The singer, mezzo-soprano Esti Kenan
Ofri, with a voice too roughly textured to be fully classical, was like a synthesis of
rock and flesh, a presence both sensual and prehistoric. "Every motion is
arrested," wrote Mr. Berio, quoted in the program notes, which finally drew blood.
"Every light is extinguished. The scented orchard gives way to a withered vineyard,
and the image of the Mother, uprooted from her land and cast down to a 'dry and thirsty
ground,' evokes the memory of all the mothers of our time, of all the exiles and the
havocs that have left deep wounds in our conscience."

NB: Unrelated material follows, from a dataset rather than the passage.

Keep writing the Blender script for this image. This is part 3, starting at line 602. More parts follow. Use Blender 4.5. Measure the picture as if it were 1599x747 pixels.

It's time to stop talking of such
works -- as the speaker before the concert did, along with most of the written commentary
-- as if they're nothing but experiments in musical language. Those experiments were made,
were welcome in the generation after World War II, and are largely over. Mr. Berio, now
72, is no longer in the avant-garde; for current relevance (even though
"Alternatim" and "Ofanim" were both premiered this year), he's been
superseded by a range of simpler, more direct and more colloquial composers.
But precisely for that reason, we
need to hear him now, and not just him -- we also need to hear Pierre Boulez, Karlheinz
Stockhausen, Györgi Ligeti, Milton Babbitt, and a host of other modernists who for years
made concertgoers grit their teeth. We owe Carnegie Hall a great debt for presenting Mr.
Berio (who was also heard in conversation at Carnegie's Weill Recital Hall the night after
this event). But now we need more. We need a sweeping retrospective, so that -- free at
last from the old insistence that we have to like them -- we can hear the modernists with
innocent ears, and listen to their works simply as music.